Germany challenges NATO spending
US Secretary of State Rex Tillerson once again asked European counterparts to pay for Washington's commitment to NATO on Friday, but Germany is not buying it.
Published: April 1, 2017, 10:29 am
Tillerson called on alliance members to submit new defense budget plans by May during a meeting of NATO’s foreign ministers in Brussels.
“As President Trump has made clear, it is no longer sustainable for the US to maintain a disproportionate share of NATO’s defense expenditures,” Tillerson said. He urged progress toward the agreed goal of spending 2 percent of GDP on defense, agreed on at the 2014 Wales summit. Only five countries at present are above the 2 percent spending mark.
While US defense expenditure makes up about 70 percent of the total NATO allies’ defense spending, only four European NATO members – Estonia, Greece, Poland and Britain – meet the two-percent target.
Tillerson’s suggested that the Americans would prefer to micromanage the process, by setting annual milestones that would ensure the defense investment pledge is implemented by the 2024 deadline, the WSJ reported.
German Foreign Minister Sigmar Gabriel, also present, said quite bluntly however that Germany has no intention of meeting the 2 percent goal. “I don’t know a politician in Germany who believes that this would be achievable or even desirable,” Gabriel said. He called the goal “totally unrealistic”, because to meet the US target, he said, Germany would have to increase spending by some €35 billion.
“The United States will realise it is better to talk about better spending instead of more spending,” he said, pointing out that humanitarian, development and economic aid to stabilise countries and regions should also count.
He added dryly that Germany already has a “national plan” and “it’s called the budget”.
NATO Secretary-General Jens Stoltenberg, said the US needed Europe as well. “Two World Wars and the Cold War have taught us all that stability in Europe is of course important for Europe, but it’s also important for the United States,” he said, “and the only time we have invoked Article 5 was after the attack on the United States. Hundreds of thousands of European soldiers and other partner nations have served in Afghanistan alongside US soldiers, and more than a thousand have lost their lives in Afghanistan in an operation which was a direct response to an attack on the United States.”
Stoltenberg rejected Gabriel’s call to include non-military spending toward the goal, he said Germany was moving “in the right direction” with more military spending after years of cuts.
Trump said during his presidential campaign that NATO member countries should increase defense spending to support the organisation.
The Times of London reported last month that Trump apparently had handed over a bill for NATO during Merkel’s visit to Washington DC for $375 billion, an invoice for “overdue” defense expenses.

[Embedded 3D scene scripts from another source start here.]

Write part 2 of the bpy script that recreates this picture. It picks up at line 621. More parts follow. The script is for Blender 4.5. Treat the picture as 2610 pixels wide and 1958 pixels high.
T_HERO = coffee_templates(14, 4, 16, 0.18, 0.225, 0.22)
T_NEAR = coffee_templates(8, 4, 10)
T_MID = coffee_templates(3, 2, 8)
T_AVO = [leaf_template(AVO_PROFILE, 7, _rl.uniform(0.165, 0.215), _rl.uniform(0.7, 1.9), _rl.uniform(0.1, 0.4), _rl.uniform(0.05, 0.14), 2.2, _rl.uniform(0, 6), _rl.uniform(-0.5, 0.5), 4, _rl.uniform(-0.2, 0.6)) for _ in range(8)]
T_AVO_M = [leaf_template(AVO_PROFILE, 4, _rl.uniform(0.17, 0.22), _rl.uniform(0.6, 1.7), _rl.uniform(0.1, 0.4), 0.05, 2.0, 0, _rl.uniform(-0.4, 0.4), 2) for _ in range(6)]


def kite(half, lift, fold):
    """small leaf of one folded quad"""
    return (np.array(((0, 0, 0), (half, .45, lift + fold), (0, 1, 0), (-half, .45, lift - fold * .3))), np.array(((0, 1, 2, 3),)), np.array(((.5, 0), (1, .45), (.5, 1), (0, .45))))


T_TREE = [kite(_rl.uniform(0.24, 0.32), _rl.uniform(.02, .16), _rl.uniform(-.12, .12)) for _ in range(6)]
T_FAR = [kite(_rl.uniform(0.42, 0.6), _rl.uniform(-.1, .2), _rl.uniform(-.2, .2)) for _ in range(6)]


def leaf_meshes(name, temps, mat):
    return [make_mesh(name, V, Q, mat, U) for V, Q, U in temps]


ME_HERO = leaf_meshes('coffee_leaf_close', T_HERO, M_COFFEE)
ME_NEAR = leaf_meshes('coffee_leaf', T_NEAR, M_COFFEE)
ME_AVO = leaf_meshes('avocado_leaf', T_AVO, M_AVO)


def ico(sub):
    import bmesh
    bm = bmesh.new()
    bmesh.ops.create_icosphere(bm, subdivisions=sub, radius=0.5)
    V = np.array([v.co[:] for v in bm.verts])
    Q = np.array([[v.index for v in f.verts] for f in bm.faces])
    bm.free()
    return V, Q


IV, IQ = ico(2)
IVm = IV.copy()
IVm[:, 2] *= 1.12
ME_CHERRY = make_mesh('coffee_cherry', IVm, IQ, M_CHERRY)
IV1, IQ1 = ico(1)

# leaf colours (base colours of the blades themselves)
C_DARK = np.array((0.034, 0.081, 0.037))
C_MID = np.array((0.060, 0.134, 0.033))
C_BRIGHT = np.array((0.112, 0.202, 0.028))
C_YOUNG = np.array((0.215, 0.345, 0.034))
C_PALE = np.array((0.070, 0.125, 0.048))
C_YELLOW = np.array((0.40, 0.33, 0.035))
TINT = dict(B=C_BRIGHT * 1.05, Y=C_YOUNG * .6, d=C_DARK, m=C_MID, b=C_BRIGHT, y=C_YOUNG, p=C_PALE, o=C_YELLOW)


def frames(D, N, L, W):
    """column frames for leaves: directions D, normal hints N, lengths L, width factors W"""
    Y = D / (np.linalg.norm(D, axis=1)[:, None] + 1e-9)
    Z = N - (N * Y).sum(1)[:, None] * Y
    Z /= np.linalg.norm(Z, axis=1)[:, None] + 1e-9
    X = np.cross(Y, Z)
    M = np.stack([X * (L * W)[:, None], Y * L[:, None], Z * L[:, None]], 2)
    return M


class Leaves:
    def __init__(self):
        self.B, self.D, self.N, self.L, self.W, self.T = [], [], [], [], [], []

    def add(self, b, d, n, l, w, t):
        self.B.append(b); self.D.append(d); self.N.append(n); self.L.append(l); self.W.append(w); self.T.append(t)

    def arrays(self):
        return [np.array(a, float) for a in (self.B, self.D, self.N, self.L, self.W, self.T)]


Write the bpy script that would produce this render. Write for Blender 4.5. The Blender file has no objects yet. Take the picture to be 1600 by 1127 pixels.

Per The Hill, Merkel ignored the invoice but it has ruffled German feathers. In response to the claims, German defence minister Ursula Von der Leyen rejected the notion the European nation owed the US or NATO.
She issued a statement noting that: “There is no debt account at NATO. Defence spending also goes into UN peacekeeping missions, into our European missions and into our contribution to the fight against [Isis] terrorism.”
“The concept behind putting out such demands is to intimidate the other side,” a German minister told the newspaper.
A senior NATO official told the Financial Times in London that there was no consensus among ministers about the division between spending, military capabilities and operational commitments.
Meanwhile the German military, the Bundeswehr, a high-value target for hackers and foreign spy agencies due to its IT-supported weapons systems, has launched its own cyber command.
“Cyber and Information Space Command” (CIR), which will become operational today, on April 1, becoming the sixth branch of the German military. The Bundeswehr says it sees itself “at the international forefront”.
German Air Force General Ludwig Leinhos, was a cyber warfare specialist and responsible for “Cyber Defense” at NATO’s Brussels headquarters until early 2016, but is now leading the German “Cyber Cluster”, aiming to be capable of comprehensive defense in cyberspace, by 2021.